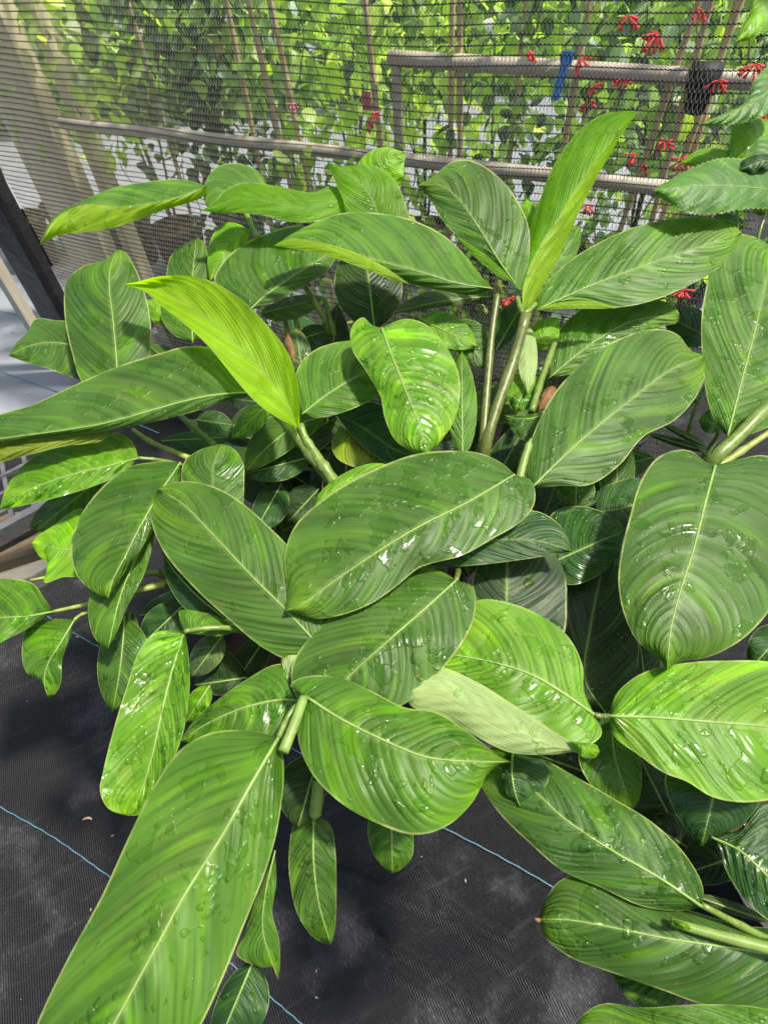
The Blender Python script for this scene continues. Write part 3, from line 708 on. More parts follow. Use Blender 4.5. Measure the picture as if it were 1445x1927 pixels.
bl(MAIN, [(526, 1212), (545, 1235), (560, 1275)], [(575, 1202), (610, 1200), (600, 1250)], [(530, 1245), (538, 1275), (545, 1290)], 1.03, 1.03, 'p', wet=0, rib=False, mat=M_PALE, drops=0)
bl(MAIN, [(593, 950), (650, 905), (720, 885), (760, 880)], [(600, 930), (640, 895), (700, 872)], [(590, 965), (660, 960), (740, 920)], 1.0, 1.0, 'b', wet=.1, rib=False)
# --- upper middle
bl(MAIN, [(718, 617), (735, 665), (755, 715), (775, 765), (790, 805), (800, 842), (812, 869)], [(700, 612), (683, 597), (662, 615), (662, 655), (690, 700), (715, 745), (725, 790), (745, 830), (782, 852), (800, 857)],
   [(760, 600), (800, 610), (835, 645), (862, 700), (865, 745), (850, 800), (827, 832), (811, 852)], .93, .95, 'c', wet=.9, fold=.012, bow=.015, drops=110, ribr=1.2, label='very wet leaf hanging at the centre top of the clump')
bl(MAIN, [(568, 780), (610, 747), (660, 715), (710, 692), (745, 680)], [(558, 740), (560, 695), (590, 660), (640, 643), (680, 642), (720, 655)], [(600, 786), (640, 778), (690, 757), (730, 730)], 1.0, 1.02, 'm', wet=.3, drops=12)
bl(MAIN, [(564, 806), (535, 750), (490, 690), (430, 632), (360, 578), (300, 545), (262, 536), (232, 535)], [(520, 785), (480, 755), (440, 710), (400, 660), (360, 620), (310, 580), (272, 548), (250, 540)],
   [(564, 770), (560, 715), (540, 660), (500, 608), (450, 560), (400, 530), (350, 518), (290, 522), (262, 530)], .97, .93, 'y', wet=.05, mat=M_THIN, fold=-.02, bow=.01, drops=3, rib=False, label='young yellow-green leaf glowing in the sun')
bl(MAIN, [(467, 738), (400, 744), (340, 757), (270, 777), (200, 796), (120, 810), (0, 826), (-120, 845)], [(450, 700), (430, 670), (400, 655), (350, 652), (300, 665), (220, 690), (140, 725), (60, 762), (0, 780), (-90, 820)],
   [(430, 753), (360, 776), (280, 796), (200, 810), (100, 822), (0, 838), (-90, 850)], .97, .95, 'g', wet=.55, fold=.012, bow=.01, drops=40, label='long leaf reaching out of the left edge')
bl(MAIN, [(215, 812), (120, 828), (0, 855), (-100, 880)], [(150, 816), (60, 828), (-60, 843)], [(190, 830), (120, 840), (60, 855), (-20, 874)], .985, .975, 'o', wet=0, rib=False, drops=0, fold=.004)
bl(MAIN, [(222, 750), (220, 680), (213, 600), (206, 530), (212, 490), (223, 469)], [(160, 725), (135, 660), (122, 590), (126, 530), (155, 502), (195, 490)],
   [(270, 710), (284, 650), (282, 590), (266, 530), (250, 495), (236, 474)], 1.05, 1.0, 'g', wet=.25, fold=.012, drops=8, ribr=.9)
bl(MAIN, [(170, 655), (100, 645), (60, 650), (17, 669)], [(150, 612), (100, 602), (68, 600), (52, 625), (32, 645)], [(160, 716), (130, 708), (90, 693), (45, 680)], 1.12, 1.12, 'g', wet=.5, drops=26)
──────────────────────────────
Give every line back word for word and leave the pictures out.

- **FULL RESPONSE**
The Blender Python script for this scene continues. Write part 3, from line 708 on. More parts follow. Use Blender 4.5. Measure the picture as if it were 1445x1927 pixels.
bl(MAIN, [(526, 1212), (545, 1235), (560, 1275)], [(575, 1202), (610, 1200), (600, 1250)], [(530, 1245), (538, 1275), (545, 1290)], 1.03, 1.03, 'p', wet=0, rib=False, mat=M_PALE, drops=0)
bl(MAIN, [(593, 950), (650, 905), (720, 885), (760, 880)], [(600, 930), (640, 895), (700, 872)], [(590, 965), (660, 960), (740, 920)], 1.0, 1.0, 'b', wet=.1, rib=False)
# --- upper middle
bl(MAIN, [(718, 617), (735, 665), (755, 715), (775, 765), (790, 805), (800, 842), (812, 869)], [(700, 612), (683, 597), (662, 615), (662, 655), (690, 700), (715, 745), (725, 790), (745, 830), (782, 852), (800, 857)],
   [(760, 600), (800, 610), (835, 645), (862, 700), (865, 745), (850, 800), (827, 832), (811, 852)], .93, .95, 'c', wet=.9, fold=.012, bow=.015, drops=110, ribr=1.2, label='very wet leaf hanging at the centre top of the clump')
bl(MAIN, [(568, 780), (610, 747), (660, 715), (710, 692), (745, 680)], [(558, 740), (560, 695), (590, 660), (640, 643), (680, 642), (720, 655)], [(600, 786), (640, 778), (690, 757), (730, 730)], 1.0, 1.02, 'm', wet=.3, drops=12)
bl(MAIN, [(564, 806), (535, 750), (490, 690), (430, 632), (360, 578), (300, 545), (262, 536), (232, 535)], [(520, 785), (480, 755), (440, 710), (400, 660), (360, 620), (310, 580), (272, 548), (250, 540)],
   [(564, 770), (560, 715), (540, 660), (500, 608), (450, 560), (400, 530), (350, 518), (290, 522), (262, 530)], .97, .93, 'y', wet=.05, mat=M_THIN, fold=-.02, bow=.01, drops=3, rib=False, label='young yellow-green leaf glowing in the sun')
bl(MAIN, [(467, 738), (400, 744), (340, 757), (270, 777), (200, 796), (120, 810), (0, 826), (-120, 845)], [(450, 700), (430, 670), (400, 655), (350, 652), (300, 665), (220, 690), (140, 725), (60, 762), (0, 780), (-90, 820)],
   [(430, 753), (360, 776), (280, 796), (200, 810), (100, 822), (0, 838), (-90, 850)], .97, .95, 'g', wet=.55, fold=.012, bow=.01, drops=40, label='long leaf reaching out of the left edge')
bl(MAIN, [(215, 812), (120, 828), (0, 855), (-100, 880)], [(150, 816), (60, 828), (-60, 843)], [(190, 830), (120, 840), (60, 855), (-20, 874)], .985, .975, 'o', wet=0, rib=False, drops=0, fold=.004)
bl(MAIN, [(222, 750), (220, 680), (213, 600), (206, 530), (212, 490), (223, 469)], [(160, 725), (135, 660), (122, 590), (126, 530), (155, 502), (195, 490)],
   [(270, 710), (284, 650), (282, 590), (266, 530), (250, 495), (236, 474)], 1.05, 1.0, 'g', wet=.25, fold=.012, drops=8, ribr=.9)
bl(MAIN, [(170, 655), (100, 645), (60, 650), (17, 669)], [(150, 612), (100, 602), (68, 600), (52, 625), (32, 645)], [(160, 716), (130, 708), (90, 693), (45, 680)], 1.12, 1.12, 'g', wet=.5, drops=26)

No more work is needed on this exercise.